“Quindi scusami se non ricordo, ma è una cosa che mi succede
lo vedi, ho dimenticato se sono verdi o azzurri
comunque ciò che conta, quello che voglio davvero dire,
è che i tuoi sono gli occhi più dolci che io abbia mai visto”
Mantenere dentro di noi il ricordo dei rapporti che abbiamo vissuto prima della quarantena. Questa sembra essere ed è e la cura, la strada che ci permette di stare bene. Ma perché? Qual è la magia che si cela dietro questa frase all’apparenza banale?

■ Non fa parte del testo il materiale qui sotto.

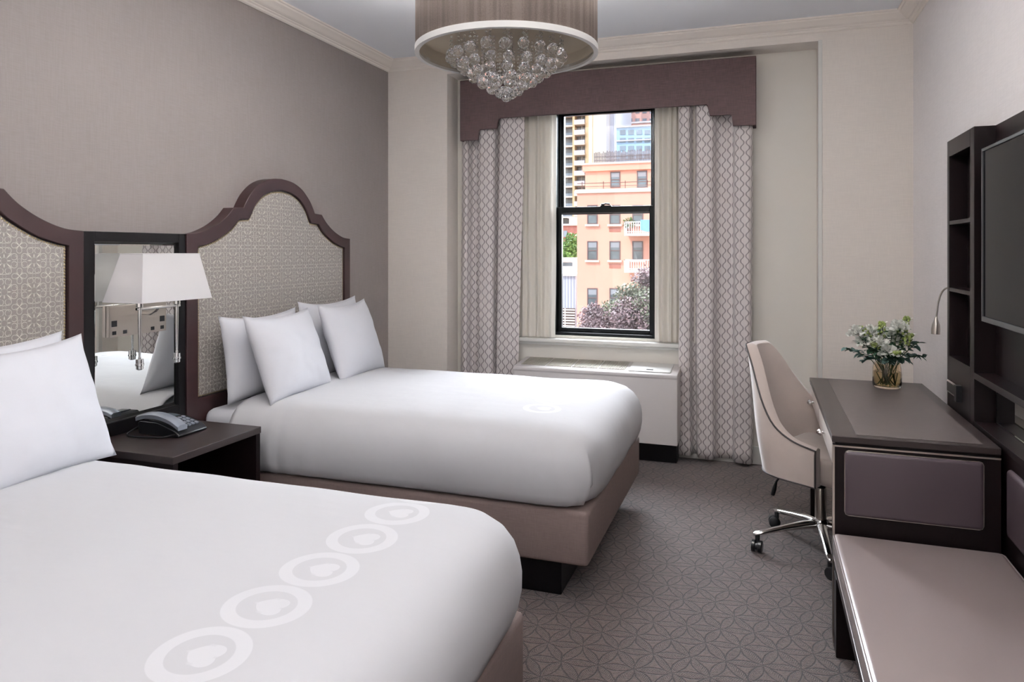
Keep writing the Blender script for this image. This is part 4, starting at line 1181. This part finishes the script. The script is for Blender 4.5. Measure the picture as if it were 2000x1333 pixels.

Non ci siamo dimenticati della strada che facevamo per andare al lavoro, né del viso dei nostri amici e familiari o del sorriso del negoziante sotto casa. Non ci siamo scordati dei tramonti, le attese, i desideri e i luoghi che hanno accompagnato la nostra vita fino a oggi. Ma non è di questo che stiamo parlando. La codifica e l’immagazzinamento di quei ricordi non ci rende umani: anche il cane ricorda, a distanza di mesi, dove ha sotterrato l’osso. Avere una buona memoria, tenere a mente il viso e il colore degli occhi delle persone a noi care, non è sufficiente per stare bene. Pensare che ciò che ci rende umani sia registrare passivamente eventi, archiviandoli nella nostra mente, è sbagliato.
Possiamo proporre infatti che i nostri ricordi non sono riproduzioni di immagini copiate dall’esterno, ma creazioni interne. Il ricordo della persona amata, ad esempio, è il ricordo dell’affetto che abbiamo realizzato nel rapporto reale e concreto con quella persona, per questo può vivere dentro di noi anche in sua assenza.
Ma perché questo ricordo è in grado di farci stare bene? Perché nel ricordo ci siamo noi stessi e la nostra storia. Non ricordiamo mai le persone, ma noi nel rapporto con quelle persone, i nostri desideri soddisfatti e quelli che ancora abbiamo da realizzare. I dettagli fisici, materiali, si possono offuscare, ma quello che abbiamo vissuto non può essere cancellato.
Guardiamo indietro, per poter guardare avanti.